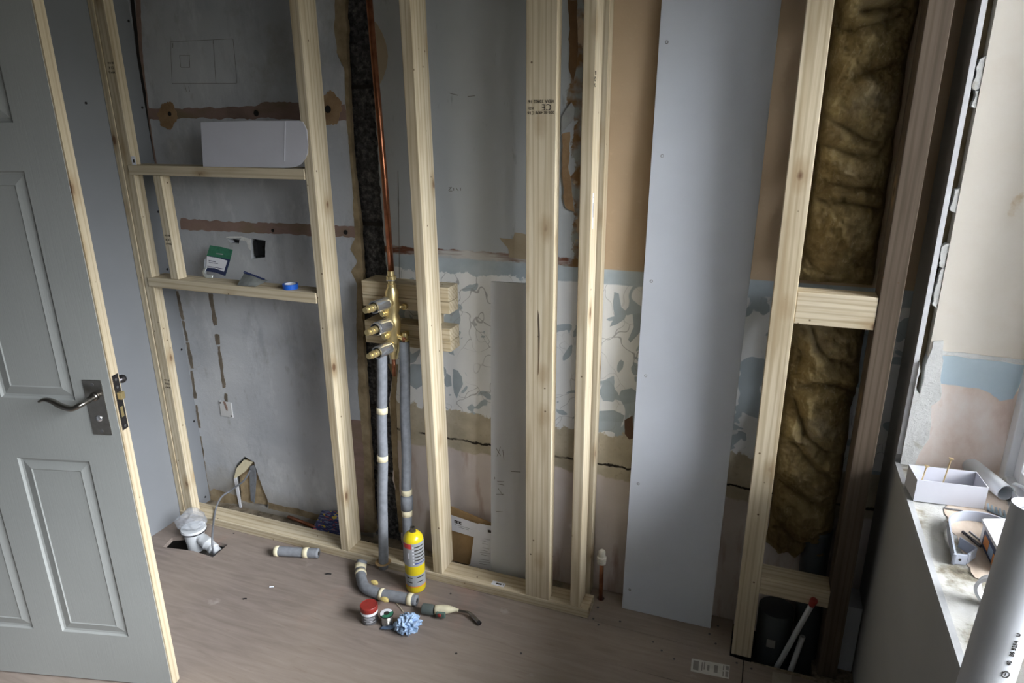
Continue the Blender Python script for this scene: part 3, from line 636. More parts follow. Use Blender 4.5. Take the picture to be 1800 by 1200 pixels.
stampblock(s1, -2.2755, YF-.0002, 1.865, [('VIDA T', 0, .004, .72), ('CE K', .002, -.012, .95), ('BS C16', .0, -.028, .72)], .013)
stampblock(s1, -2.2755, YF-.0002, .640, [('VIDA T', 0, .004, .72), ('CE K', .002, -.012, .95), ('BS C16', .0, -.028, .72)], .013)
stampblock(s7, -2.1395, YF-.0006, 1.25, [('VIDA T', 0, .004, .72), ('CE K', .002, -.012, .95), ('BS C16', .0, -.028, .72)], .013)
q = onx(1055, 140, -.500)
stampblock(s5, -.4997, YF+.012, q.z, [('C16', 0, .016, 1), ('CE', 0, 0, 1.3), ('BS', 0, -.016, 1)], .013, face='x')
def sticker(parent, p, u, v, a, c, mt=None, ink=True):
    p = Vector(p); u = Vector(u).normalized(); v = Vector(v).normalized(); n_ = u.cross(v)
    b = B(); obox(b, p-u*a/2-v*c/2-n_*.0003, u, v, n_, a, c, .0009); o = obj('sticker', b, mt or M['paper'], parent)
    if ink:
        b = B(); obox(b, p-u*a*.18-v*c*.16+n_*.0005, u, v, n_, a*.42, c*.34, .0004); obox(b, p+u*a*.36-v*c*.1+n_*.0005, u, v, n_, a*.04, c*.25, .0004); obj('print', b, M['stamp'], o)
    return o
q = onz(876, 1026, PT); sticker(plate1, (q.x, q.y, PT+.0001), (1, 0, 0), (0, 1, 0), .052, .022)
q = ony(236, 283, YF); sticker(s1, (q.x-.002, YF-.0002, q.z), (1, 0, 0), (0, 0, 1), .020, .034)
q = onx(1046, 369, -.500); sticker(s5, (-.4998, min(YF+.02, q.y), q.z), (0, 0, 1), (0, -1, 0), .105, .012)
b = slab([(ony(x, y, YF-.0023).x, ony(x, y, YF-.0023).z) for x, y in ((946, 545), (948, 560), (949, 590), (948.5, 620), (947, 655), (946, 660), (946.6, 620), (946.4, 590), (945.5, 560))], [], YF-.0026, YF-.0015); obj('split', b, M['darkshadepine'], FR)
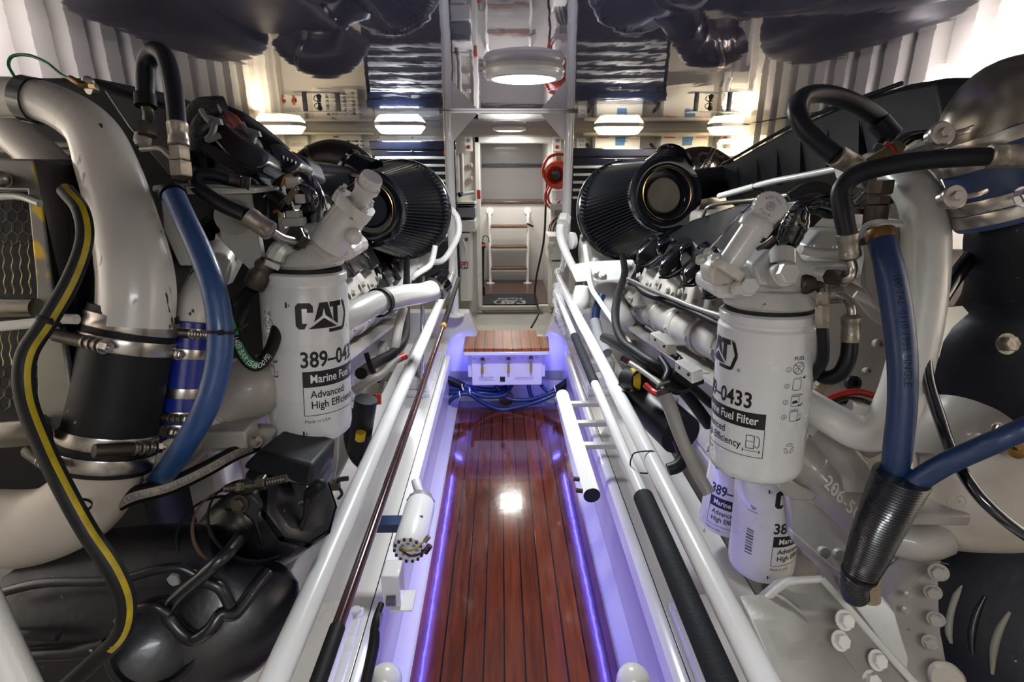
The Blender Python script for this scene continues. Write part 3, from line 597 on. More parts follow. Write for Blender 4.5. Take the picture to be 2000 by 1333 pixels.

● ● ● ● ●

Which lines hold the string "Blender"? List them all.

| Exercise response |
Continue the Blender Python script for this scene: part 3, from line 636. More parts follow. Use Blender 4.5. Take the picture to be 1800 by 1200 pixels.
The Blender Python script for this scene continues. Write part 3, from line 597 on. More parts follow. Write for Blender 4.5. Take the picture to be 2000 by 1333 pixels.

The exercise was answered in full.